T_avg = average temperature, ^oF

G = gas gravity

S = volume of gas (scf/bbl) of mud

M.W = mud weight, ppg

f = friction factor

Q = liquid flow rate, gpm

V_mavg = integrated average gas volume, ft³/bbl

D_h = wellbore diameter, in.

D_s = drillstring diameter, in.

A more rigorous method to predict bottomhole pressure during drilling in inclined borehole was presented by Sun et al. (2006).

The difference between static and flowing cases is considerably small. Therefore, the much simpler static analysis can be used to estimate the air flow rate. The fluid temperature does not have a big impact on the air volume requirement. The presence of cuttings in a borehole leads to a higher bottomhole pressure. However, most of the time this effect is small, and can be ignored when predicting circulating pressures.

For liquids, the circulating pressure calculation is straightforward. Standpipe pressure is simply the summation of the bottomhole pressure, the pressure drop at the bit, and the frictional pressure drops.

Compressibility of the gas phase makes it more complicated to predict the pressure drop of a gasified liquid.

Guo et al’s model (1993) can be used to make standpipe pressure predictions.
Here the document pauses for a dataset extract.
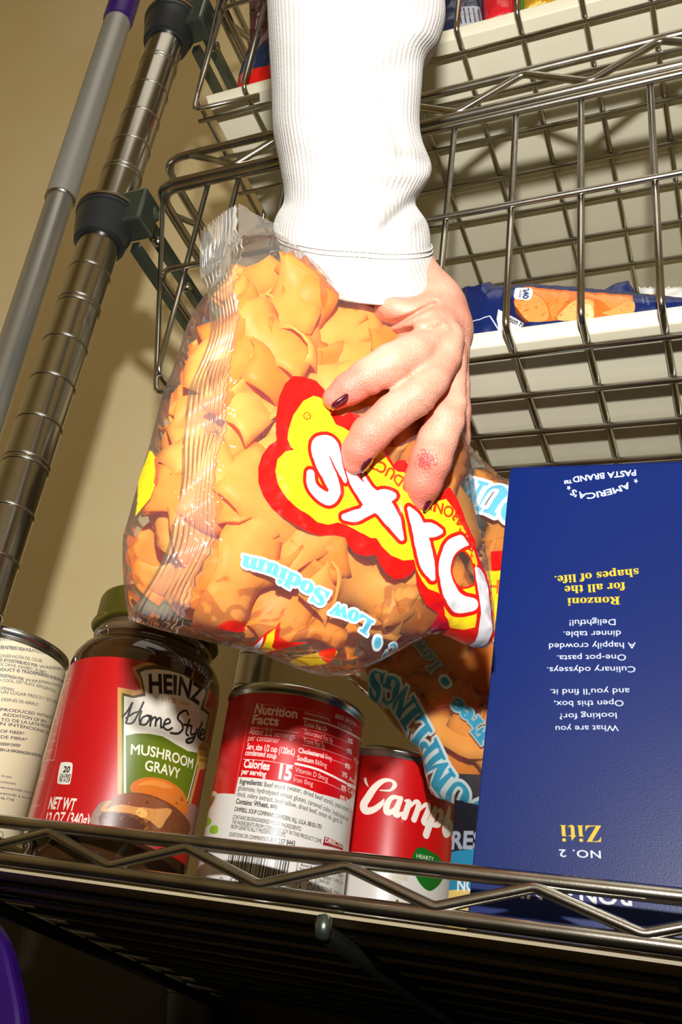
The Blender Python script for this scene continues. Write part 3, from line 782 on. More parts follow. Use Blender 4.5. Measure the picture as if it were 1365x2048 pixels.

Based on validation checks conducted on different wells, their model shows a deviation of 10% or less from the actual measurements.

The typical pressure behavior as a function of air rate is divided into two sections:

Hydrostatic-dominated region (Region 1)
Friction-dominated region (Region 2)

Figure 2 illustrates the effect of gas injection rate on bottomhole pressure.

The effect of gas injection rate on bottomhole pressure, Gasified Liquids — **FIGURE 2**

In Region 1, bottomhole pressure is a strong function of gas injection rate. Therefore in this region the pressure is very sensitive to gas inflow from the formation into the annulus.

On the other hand, in the friction-dominated region, bottomhole pressure is not much affected by changes in gas injection rate. Thus, gas inflow does not have a significant effect on pressure. Therefore, it is recommended to design a circulating program that would fall into the friction-dominated region.

If inflow occurs, regardless of the type of inflow (gas or liquid), the gas/liquid injections should be adjusted to maintain the desired bottomhole pressure.

Knowledge about the flowing formation is necessary to properly balance a formation fluid inflow. It is possible to lose circulation at the bottom of the hole, while at the same time formation fluids flow in to a permeable zone up the hole.